I don’t think I will ever understand why I hate my birthday so much. It is currently 12:04 AM and I am already on the verge of tears because it is my birthday. And it isn’t the type of tears you would on your birthday. I feel my body shutting down for the day already and I just want to sleep all day in my little cave of a dorm.
I really do hate my birthday because I get so sad- I really wish I wasn’t like this.
I sent nudes to this guy at 7:30 this morning over snapchat.
Saw him at dinner. He gave everyone a hug except me b/c he thought I was ignoring him.
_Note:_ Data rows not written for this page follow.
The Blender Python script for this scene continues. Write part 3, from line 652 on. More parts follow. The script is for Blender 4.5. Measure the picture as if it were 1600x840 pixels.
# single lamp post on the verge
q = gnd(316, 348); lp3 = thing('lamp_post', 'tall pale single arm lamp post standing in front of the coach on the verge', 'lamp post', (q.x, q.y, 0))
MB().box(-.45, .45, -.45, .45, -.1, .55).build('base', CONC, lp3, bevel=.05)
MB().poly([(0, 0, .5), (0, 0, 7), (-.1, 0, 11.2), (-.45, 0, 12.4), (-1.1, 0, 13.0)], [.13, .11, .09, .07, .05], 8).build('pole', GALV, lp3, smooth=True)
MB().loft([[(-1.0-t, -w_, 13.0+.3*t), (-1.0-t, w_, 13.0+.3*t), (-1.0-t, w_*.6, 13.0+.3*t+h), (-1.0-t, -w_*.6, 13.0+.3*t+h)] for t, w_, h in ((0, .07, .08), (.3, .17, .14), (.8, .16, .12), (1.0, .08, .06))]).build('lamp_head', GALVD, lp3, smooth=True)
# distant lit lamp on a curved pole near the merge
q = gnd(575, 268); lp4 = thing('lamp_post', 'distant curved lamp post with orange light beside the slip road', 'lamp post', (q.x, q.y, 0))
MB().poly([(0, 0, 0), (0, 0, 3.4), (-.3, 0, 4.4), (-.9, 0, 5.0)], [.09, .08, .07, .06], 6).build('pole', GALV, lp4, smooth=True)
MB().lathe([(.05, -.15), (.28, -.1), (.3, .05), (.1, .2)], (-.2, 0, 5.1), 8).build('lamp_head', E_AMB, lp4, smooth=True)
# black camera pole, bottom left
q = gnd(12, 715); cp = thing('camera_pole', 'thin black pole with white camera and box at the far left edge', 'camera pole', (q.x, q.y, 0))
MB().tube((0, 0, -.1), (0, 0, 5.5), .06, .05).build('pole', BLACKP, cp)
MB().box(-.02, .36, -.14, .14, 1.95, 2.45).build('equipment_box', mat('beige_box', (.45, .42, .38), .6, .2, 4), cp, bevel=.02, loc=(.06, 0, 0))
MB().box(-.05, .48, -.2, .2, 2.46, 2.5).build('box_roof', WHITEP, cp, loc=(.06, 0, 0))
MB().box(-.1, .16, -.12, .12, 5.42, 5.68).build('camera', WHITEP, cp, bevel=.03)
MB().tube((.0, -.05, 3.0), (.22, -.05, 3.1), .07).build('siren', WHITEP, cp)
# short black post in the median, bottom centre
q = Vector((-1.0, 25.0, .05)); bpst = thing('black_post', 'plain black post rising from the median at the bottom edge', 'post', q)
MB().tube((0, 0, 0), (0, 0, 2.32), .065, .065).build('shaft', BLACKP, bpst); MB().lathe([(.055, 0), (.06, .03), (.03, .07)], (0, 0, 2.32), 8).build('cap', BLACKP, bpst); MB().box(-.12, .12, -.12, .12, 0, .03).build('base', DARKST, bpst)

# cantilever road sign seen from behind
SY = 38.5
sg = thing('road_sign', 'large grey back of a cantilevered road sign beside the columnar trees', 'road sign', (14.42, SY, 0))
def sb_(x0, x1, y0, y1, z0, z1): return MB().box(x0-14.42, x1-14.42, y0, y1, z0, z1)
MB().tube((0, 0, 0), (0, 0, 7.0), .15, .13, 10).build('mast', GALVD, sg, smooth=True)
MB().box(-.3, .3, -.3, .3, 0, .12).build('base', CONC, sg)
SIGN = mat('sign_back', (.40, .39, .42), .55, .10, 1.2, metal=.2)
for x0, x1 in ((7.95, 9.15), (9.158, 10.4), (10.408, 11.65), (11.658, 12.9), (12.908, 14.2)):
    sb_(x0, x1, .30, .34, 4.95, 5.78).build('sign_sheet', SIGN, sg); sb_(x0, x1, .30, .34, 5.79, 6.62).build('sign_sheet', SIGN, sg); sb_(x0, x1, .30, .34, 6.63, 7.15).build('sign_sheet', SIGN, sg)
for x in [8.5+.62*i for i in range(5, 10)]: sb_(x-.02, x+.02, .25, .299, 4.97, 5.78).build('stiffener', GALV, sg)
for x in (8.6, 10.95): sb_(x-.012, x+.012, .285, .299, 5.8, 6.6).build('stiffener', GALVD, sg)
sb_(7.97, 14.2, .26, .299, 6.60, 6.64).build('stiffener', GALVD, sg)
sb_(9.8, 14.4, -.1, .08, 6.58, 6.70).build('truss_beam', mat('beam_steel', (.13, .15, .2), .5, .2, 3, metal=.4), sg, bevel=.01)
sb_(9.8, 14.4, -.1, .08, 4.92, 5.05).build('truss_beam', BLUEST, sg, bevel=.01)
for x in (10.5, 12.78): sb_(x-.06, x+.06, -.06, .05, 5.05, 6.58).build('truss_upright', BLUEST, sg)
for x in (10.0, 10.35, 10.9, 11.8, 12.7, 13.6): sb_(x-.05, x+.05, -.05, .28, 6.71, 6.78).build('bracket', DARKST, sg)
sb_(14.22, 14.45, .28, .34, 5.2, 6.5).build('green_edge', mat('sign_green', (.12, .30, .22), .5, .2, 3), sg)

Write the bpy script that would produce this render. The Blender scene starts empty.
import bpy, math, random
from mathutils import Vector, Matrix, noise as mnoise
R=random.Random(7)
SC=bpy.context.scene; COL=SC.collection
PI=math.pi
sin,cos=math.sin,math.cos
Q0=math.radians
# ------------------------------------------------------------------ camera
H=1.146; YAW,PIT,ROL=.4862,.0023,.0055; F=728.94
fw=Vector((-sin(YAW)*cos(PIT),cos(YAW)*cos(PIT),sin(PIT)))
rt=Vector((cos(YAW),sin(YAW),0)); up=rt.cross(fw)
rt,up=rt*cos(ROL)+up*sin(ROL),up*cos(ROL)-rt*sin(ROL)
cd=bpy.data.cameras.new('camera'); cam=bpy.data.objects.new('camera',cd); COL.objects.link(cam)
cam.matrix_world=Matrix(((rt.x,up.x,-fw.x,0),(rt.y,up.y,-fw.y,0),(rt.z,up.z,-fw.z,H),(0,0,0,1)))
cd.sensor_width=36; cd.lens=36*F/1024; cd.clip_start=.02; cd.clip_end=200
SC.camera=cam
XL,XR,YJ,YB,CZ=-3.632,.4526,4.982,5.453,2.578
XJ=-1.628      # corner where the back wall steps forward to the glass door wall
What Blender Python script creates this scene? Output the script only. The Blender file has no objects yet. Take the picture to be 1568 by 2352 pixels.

But he has yet to open my snapchat from this morning. Like excuse me- you have been ignoring me since 7:30 this morning since you have yet to open it, but are snapchatting other people.
MY LIFE IS A JOKE!
I started my sophomore year of college a couple of months ago and I honestly thought it was going well. Until I started to lose all motivation to do anything. My room is a constant mess, along with my grades. I have a constant urge to drink, but I don’t think I am an actual alcoholic- just a normal college student looking to not do their work and have some fun. However, I want to get my work done and not go out when I need to but I never have the motivation to do so. The other night, the thought of boys were in my head and honestly, I never wanted the thought to go away more than I did that not. I have trust issues and social issues, and all around boy issues and I wish I never got myself involved in in the first place. I took my last relationship to the next level way too soon and I believe that is what fucked me up.